Nel libro di Cono Cimino troviamo aspetti e personaggi diversi della vita del passato. Come già anticipato, uno dei più importanti è l’aspetto antropologico legato a riti antichi, superstizioni, scaramanzia, incantesimi e maledizioni, sacro e profano legati in maniera viscerale e parte della tradizione delle popolazioni del Mezzogiorno. Una delle sorprese più interessanti del libro è proprio il rapporto con i defunti, a volte diretto a volte tramite intermediari o attraverso i sogni.
A Teggiano esiste un detto che recita: “tutt’i feste ijessene e venessene, ma Pasqu’ebbifanija mai venesse”. Questo racconto spiega il motivo per il quale, nella notte tra il primo e il due novembre, si lasciava la tavola imbandita con vino, pane, acqua, ago e filo, oltre al giaciglio preparato in previsione di accogliere i defunti che, in quella occasione, tornavano a trovare i propri cari. Se le vivande servivano per rifocillare i morti, l’ago e il filo servivano per rammentare i vestiti lacerati nell’attraversamento della Valle. Anche nel Vallo di Diano si cerca di instaurare un rapporto con i defunti, a volte diretto e a volte tramite intermediari. Il tema è ben presente nei “cunti” di Cono Cimino.

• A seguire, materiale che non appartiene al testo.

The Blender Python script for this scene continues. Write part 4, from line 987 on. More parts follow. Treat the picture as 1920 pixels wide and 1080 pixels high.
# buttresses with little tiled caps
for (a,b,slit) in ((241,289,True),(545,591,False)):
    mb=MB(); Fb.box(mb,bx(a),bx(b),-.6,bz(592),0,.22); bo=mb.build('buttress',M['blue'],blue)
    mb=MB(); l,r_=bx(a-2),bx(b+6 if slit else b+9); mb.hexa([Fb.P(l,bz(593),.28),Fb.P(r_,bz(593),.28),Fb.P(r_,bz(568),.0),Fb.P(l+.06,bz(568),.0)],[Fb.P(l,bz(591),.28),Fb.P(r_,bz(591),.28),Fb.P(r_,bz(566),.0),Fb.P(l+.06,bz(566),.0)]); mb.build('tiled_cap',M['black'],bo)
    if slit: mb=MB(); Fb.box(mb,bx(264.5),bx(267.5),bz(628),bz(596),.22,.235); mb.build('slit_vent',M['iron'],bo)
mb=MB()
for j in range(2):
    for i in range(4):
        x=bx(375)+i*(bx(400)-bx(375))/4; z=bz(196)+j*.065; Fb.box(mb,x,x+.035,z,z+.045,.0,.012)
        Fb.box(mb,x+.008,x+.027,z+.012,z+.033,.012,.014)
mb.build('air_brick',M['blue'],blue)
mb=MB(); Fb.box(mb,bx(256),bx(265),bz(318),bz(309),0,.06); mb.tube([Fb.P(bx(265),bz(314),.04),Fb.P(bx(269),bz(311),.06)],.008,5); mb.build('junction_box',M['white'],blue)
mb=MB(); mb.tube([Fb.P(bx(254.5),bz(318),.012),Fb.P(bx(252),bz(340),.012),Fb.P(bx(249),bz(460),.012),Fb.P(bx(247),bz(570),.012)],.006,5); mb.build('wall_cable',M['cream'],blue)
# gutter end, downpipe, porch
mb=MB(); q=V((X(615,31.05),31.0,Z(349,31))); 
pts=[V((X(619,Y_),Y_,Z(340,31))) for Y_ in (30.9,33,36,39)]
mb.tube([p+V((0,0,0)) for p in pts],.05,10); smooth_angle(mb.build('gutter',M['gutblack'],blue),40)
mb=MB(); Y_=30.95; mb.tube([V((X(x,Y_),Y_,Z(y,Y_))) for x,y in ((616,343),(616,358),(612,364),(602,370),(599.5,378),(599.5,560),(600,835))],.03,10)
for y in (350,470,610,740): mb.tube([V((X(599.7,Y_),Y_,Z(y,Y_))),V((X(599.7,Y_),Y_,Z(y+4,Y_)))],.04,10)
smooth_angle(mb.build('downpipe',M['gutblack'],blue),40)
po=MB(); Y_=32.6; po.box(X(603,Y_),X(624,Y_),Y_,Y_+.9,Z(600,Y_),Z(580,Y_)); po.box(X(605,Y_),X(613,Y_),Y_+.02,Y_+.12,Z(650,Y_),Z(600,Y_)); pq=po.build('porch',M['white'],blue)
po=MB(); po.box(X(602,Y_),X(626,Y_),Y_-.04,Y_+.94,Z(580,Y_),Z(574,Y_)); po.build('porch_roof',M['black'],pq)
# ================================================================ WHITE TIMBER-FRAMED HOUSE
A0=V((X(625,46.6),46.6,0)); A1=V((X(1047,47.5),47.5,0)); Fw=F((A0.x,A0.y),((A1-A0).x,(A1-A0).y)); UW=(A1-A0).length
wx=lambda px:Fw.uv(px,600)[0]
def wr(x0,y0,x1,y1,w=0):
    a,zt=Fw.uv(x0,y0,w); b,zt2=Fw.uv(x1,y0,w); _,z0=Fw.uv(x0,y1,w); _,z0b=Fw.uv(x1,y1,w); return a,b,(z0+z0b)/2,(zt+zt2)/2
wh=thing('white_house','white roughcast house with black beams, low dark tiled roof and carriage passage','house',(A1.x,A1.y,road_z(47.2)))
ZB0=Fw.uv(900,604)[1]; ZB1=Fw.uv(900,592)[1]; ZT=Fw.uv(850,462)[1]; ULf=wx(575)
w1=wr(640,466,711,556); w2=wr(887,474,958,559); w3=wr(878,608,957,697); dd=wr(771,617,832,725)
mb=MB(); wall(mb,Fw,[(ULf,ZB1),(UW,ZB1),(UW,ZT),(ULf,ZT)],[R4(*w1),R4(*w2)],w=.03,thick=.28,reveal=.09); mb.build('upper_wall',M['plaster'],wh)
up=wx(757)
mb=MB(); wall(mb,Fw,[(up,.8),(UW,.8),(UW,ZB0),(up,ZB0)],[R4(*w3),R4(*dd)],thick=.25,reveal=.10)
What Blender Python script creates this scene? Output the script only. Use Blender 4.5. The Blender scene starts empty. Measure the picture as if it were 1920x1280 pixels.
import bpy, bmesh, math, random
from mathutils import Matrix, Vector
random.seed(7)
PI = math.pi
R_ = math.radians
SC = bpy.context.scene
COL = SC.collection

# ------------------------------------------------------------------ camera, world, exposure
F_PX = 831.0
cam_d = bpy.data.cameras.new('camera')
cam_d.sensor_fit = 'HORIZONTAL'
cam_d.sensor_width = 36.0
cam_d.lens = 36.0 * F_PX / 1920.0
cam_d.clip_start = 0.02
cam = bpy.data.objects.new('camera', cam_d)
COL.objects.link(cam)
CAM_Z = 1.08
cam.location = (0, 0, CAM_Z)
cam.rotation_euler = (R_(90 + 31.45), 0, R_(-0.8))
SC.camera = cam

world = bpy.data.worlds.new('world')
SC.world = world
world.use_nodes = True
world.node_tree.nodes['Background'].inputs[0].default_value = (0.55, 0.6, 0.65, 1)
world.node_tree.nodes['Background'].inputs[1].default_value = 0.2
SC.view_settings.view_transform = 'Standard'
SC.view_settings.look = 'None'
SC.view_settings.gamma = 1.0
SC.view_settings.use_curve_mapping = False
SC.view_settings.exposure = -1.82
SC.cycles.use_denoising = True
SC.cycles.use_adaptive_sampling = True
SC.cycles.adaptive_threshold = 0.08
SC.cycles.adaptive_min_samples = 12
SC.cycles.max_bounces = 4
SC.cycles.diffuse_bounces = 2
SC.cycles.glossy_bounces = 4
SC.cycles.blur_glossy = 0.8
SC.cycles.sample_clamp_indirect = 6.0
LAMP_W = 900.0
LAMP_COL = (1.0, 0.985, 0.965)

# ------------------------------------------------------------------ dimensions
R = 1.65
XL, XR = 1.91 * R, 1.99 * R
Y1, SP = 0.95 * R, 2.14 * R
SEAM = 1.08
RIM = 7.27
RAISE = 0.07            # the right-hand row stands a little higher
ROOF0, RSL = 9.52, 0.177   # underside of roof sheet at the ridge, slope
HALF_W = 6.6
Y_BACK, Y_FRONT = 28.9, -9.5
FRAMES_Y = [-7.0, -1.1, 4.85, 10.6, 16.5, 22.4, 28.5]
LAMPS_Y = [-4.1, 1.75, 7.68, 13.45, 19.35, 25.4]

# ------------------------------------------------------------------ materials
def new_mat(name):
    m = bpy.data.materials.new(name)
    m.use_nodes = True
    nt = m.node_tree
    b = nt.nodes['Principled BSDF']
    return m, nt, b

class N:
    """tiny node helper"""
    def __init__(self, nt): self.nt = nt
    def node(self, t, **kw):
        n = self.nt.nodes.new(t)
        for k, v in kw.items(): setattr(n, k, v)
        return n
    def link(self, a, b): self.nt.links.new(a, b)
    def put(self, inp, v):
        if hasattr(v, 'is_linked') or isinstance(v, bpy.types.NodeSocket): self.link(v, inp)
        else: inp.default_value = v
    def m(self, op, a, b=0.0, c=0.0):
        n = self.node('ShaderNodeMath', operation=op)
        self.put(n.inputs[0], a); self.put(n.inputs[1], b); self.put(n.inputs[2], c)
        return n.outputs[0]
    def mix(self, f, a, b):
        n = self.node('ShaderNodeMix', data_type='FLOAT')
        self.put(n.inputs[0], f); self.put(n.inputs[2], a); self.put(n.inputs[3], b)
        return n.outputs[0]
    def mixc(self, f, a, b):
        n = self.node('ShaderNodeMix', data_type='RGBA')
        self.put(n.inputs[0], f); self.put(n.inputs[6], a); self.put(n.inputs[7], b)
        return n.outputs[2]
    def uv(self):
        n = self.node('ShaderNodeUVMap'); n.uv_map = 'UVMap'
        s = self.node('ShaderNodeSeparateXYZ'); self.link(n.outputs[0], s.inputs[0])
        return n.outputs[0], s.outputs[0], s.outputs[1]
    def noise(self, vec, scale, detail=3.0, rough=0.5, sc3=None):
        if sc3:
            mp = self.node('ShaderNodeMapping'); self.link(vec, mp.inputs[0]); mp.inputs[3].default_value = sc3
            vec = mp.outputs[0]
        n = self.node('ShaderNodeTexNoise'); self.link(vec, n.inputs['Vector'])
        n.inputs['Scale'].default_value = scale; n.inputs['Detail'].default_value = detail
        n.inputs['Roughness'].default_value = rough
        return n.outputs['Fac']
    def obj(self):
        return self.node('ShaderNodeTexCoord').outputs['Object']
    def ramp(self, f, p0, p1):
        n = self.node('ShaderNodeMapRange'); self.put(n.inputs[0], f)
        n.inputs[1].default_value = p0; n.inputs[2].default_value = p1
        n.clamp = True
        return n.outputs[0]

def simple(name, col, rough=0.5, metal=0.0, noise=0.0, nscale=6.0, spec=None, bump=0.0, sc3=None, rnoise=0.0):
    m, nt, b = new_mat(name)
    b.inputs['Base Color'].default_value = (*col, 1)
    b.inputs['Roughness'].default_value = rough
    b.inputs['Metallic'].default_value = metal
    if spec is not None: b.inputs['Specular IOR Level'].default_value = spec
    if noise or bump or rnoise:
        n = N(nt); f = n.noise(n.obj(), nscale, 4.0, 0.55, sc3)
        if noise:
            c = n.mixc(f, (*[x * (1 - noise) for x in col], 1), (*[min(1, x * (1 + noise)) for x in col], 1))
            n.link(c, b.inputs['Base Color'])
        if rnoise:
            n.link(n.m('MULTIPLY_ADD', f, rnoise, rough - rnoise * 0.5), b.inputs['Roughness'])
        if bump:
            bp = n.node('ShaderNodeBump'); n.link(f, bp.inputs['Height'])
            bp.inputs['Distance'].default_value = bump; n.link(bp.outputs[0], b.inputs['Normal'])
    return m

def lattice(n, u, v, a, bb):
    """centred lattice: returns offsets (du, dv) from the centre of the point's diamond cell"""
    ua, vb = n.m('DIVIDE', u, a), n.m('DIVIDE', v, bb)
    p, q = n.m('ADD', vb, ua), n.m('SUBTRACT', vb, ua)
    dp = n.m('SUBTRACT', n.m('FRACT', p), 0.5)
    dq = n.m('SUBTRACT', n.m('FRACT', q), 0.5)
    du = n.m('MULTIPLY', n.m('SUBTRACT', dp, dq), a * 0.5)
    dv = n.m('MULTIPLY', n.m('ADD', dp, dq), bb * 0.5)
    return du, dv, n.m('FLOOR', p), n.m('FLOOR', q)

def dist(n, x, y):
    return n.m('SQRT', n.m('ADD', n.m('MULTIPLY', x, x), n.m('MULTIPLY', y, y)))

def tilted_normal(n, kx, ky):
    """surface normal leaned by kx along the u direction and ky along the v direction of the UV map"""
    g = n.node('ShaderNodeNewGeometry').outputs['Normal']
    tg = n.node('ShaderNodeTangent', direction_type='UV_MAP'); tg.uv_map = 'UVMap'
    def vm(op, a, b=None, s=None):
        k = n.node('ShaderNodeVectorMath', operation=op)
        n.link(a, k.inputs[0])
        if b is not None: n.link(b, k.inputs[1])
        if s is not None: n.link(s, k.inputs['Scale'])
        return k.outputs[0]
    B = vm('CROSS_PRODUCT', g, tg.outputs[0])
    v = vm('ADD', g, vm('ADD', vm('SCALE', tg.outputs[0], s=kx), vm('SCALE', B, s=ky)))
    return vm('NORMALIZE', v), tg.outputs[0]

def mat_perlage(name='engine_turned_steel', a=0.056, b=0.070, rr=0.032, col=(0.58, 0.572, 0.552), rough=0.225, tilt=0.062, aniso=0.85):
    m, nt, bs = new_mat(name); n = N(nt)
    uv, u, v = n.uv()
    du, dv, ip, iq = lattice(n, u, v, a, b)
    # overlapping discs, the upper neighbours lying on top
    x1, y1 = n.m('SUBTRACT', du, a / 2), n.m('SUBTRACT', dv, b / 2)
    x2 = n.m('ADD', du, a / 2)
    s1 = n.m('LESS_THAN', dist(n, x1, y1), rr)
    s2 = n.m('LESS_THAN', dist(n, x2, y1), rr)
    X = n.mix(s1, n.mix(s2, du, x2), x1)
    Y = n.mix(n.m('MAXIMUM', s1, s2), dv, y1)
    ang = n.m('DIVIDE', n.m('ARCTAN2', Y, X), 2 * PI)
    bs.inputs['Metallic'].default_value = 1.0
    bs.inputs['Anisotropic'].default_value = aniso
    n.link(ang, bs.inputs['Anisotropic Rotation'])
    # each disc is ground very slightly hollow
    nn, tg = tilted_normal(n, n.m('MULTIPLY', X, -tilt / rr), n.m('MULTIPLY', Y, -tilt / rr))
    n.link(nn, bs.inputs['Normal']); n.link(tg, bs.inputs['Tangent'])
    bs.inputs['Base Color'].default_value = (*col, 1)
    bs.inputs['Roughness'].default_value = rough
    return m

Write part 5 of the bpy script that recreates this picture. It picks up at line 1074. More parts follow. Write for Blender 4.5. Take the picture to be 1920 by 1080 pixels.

In particolare, in Stellarianu si ricorda la morte di Filucciu: durante una veglia funebre, ‘ndramèndu trasìa lu tavutu, una donna pensa di potersi servire del defunto e inizia una vera e propria litania per mandare i saluti alla madre Sandina ed al fratello Runatu, deceduti da tempo. L’insistenza ed il fastidio sono tali che Minucciu, un parente del defunto, spazientito le dice: “Ngièri ca ngièri putivi fa na mburnàta stummàtinu // Accussì ‘ngi mannavi nu pìzzu càuru e nu pòcu ri luvatìnu”. Non meno interessante è Lu gravàndulu nel quale troviamo u’ munaciello, l’esorcista, la fattucchjara, la mahàra e lo spiritello maligno e dispettoso, magari non battezzato che, però, poteva avere risvolti positivi come dimostra il vecchio adagio teggianese: “Si l’angappi e ti fai dire dov’è il tesoro diventiamo ricchi”.
A dimostrazione della versatilità di Cono Cimino va citata la poesia composta al termine della presentazione del libro e riguarda proprio il modus narrante del dialetto: “Na vota firnuta riciti na ciutia, // la prima ca vi veni, senza fantasia. // Ma ricitila bbona e nu ‘ngacagliati // Sinonga vi seccàni li zarelli quàannu vi li grattati”. Come dire? Bisogna fare attenzione nel trattare certi argomenti quandi non si è in grado di farlo.